White Cube, Mason's Yard, London
20 May—9 Jul 2011
by ANNA McNAY
Nearly 50 years later, in October 2010, the same newspaper invited the now world-renowned Baselitz to collaborate with them on their issue celebrating the 20th anniversary of German reunification, producing new works, which would appear throughout the paper in place of any photography. A radical experiment to celebrate new beginnings and changing attitudes, both national and personal, and perhaps an attempt on the part of the publication to atone for the mistakes of its past?
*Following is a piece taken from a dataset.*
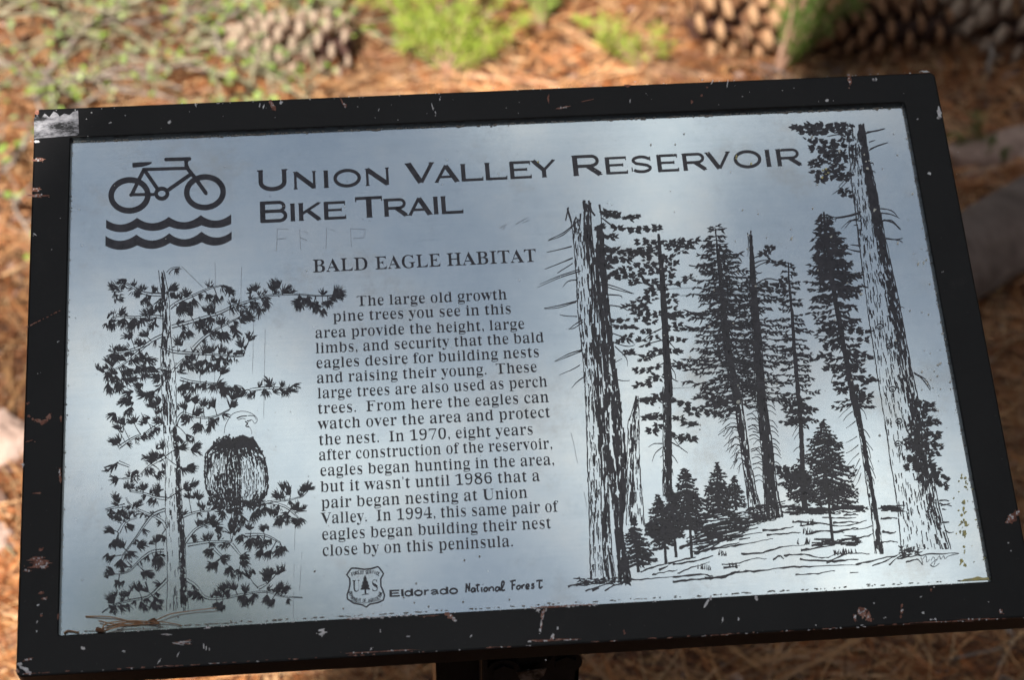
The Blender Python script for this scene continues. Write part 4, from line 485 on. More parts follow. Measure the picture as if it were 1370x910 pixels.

It appears that the only person not repenting is Baselitz himself. A rebel from the start, now in his early 70s, his recent works keep returning to significant moments of his past, remaking key works, and rendering his references to Communism, Nazism, and other historico-political events ever more emphatic. Yet Baselitz himself denies his works are a historical commentary: “Ich gebe keine Kommentare zur Geschichte, ich bin ein Teil der Geschichte” (“I’m not giving a commentary on history, I am a part of history”).1 Growing up in the East, before fleeing to the West to study and then becoming an international star, he has been described by Cornelius Tittel, Culture Editor of Die Welt, as “der deutscheste aller deutschen Maler” (“the most German of all German painters”).
Baselitz is perhaps best known for his trademarks of inverted images (something he began doing in 1969) and obfuscating drips. Despite admitting that his works are content-heavy, he maintains that they are not intended to be about the depiction of an image, but, rather, the painterly expression itself – the raw medium, as applied to the canvas, be it through broad brushstrokes, scratchy ink-like outlines, built up textures, or the drips themselves, which, through their deliberate act of obscuring, bring the viewer back to focus on the method rather than the product.
His works produced for Die Welt, on display now at White Cube, comprise three sets (accompanied by some smaller watercolour sketches): eagles (hung high, as if soaring in the air), dogs (standing atop inverted peaks, uncannily evocative of roots), and double portraits. They present basic and simplified images, sketchy and fleeting, repeated over and again, from one canvas to the next, with subtle variations – the addition of more colour, a different drip pattern, and different background strokes. By subverting the familiar motifs of the GDR’s Young Pioneers movement (the series of two figures, under the collective title of “Seid Bereit, Immer Bereit” (“Be prepared, Always Prepared”), the movement’s slogan, are posed in the stance of its traditional greeting), the “age-old neutral motif” of the dog, and the overburdened Germanic symbol of the eagle, Baselitz, intentionally or not, reflects the bittersweet feelings of today’s German population, recalling the days of the GDR both with shame and horror, but also a certain “Ostalgie” (nostalgia for the certainties and security provided by the regime).